The ECM seems to be coding correctly, I have done things like disconnect the O2 sensor and it codes, The coolant sensor and it codes, as far as Voltage increase it does it nice and smooth moves with the throttle like they are linked (hehe) My idle is at 550-600 maybe alittle higher at times. It has a surge in it which we know is caused by the intake manifold leak. We are fixing that on Saturday in between the OU football game and the Busch race. As far is getting a code it codes as soon as I fire the car off it codes 22 "tps voltage low." I'll check the ECM connectors but to me would the ECM code correctly if it is bad and the connector isn't pluged in good.
Re: Code 22 still!!!!!!!!!!!!!!!!Whats the deal (jennykayes84vette)

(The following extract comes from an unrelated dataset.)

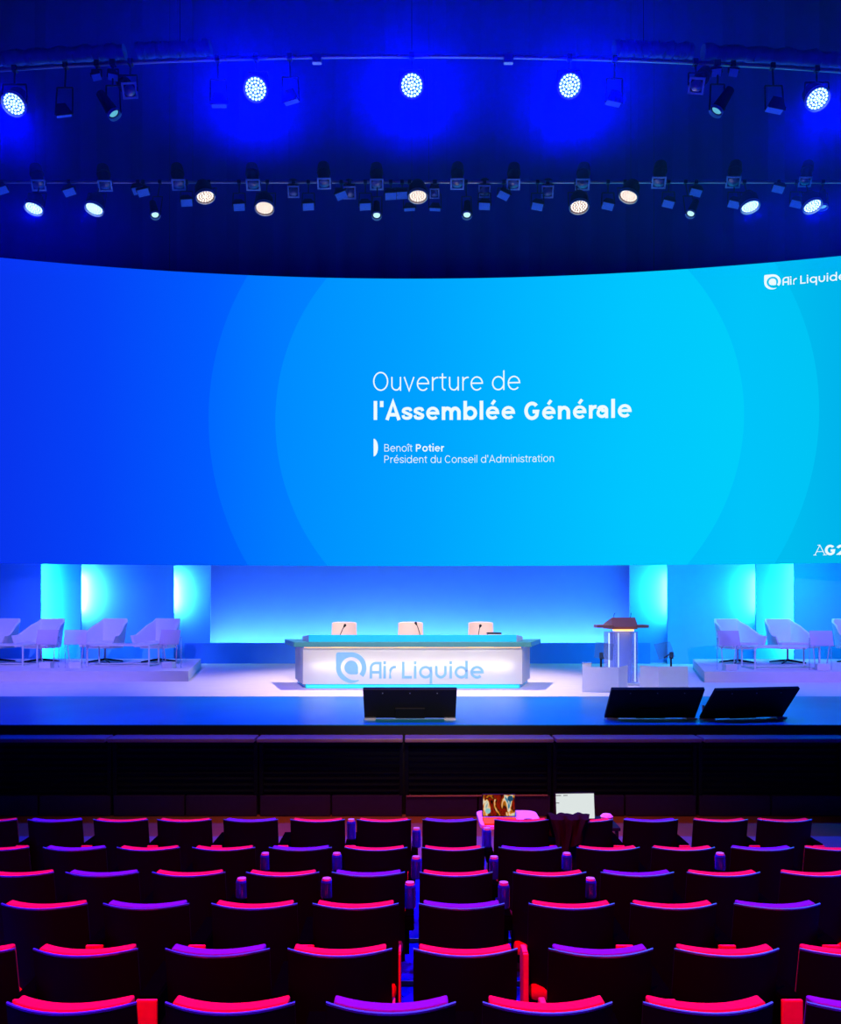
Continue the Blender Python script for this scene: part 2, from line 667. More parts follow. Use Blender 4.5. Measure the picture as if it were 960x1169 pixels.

Since the connector and TPS are new, you need to check the voltage at the ECM. For a crossfire, the signal wire - dark blue - should be at Pin 5 in the black connector. The reference wire - gray - should be at Pin 11 in the white connector. Ground is shared with the coolant temp sensor at Pin 11, Black Connector. It's not getting a coolant temp code, but that doesn't mean there isn't something amiss in a splice somewhere. Check the blue wire first - should be at whatever you set TPS at (.6?) If it's less than that (like below .2), you have a wiring problem. If it's there, and the ECM is spitting a 22, it's either in the connector or the ECM is amiss. You can also verify the reference - 5 volts on the gray wire at the ECM and at the TPS and then verify the integrity of the blue wire by jumpering the gray to the blue at the TPS harness and reading the voltage of the blue wire at the ECM. With it jumpered, you should get the reference voltage. If not, the blue wire is opened or shorting to ground somewhere. Again if the voltages are all good, probably a bum ECM or you might try taking an eraser to the male part of the connector or giving it a squirt with some fast drying electrical contact cleaner (not the ECM half - all power removed of course).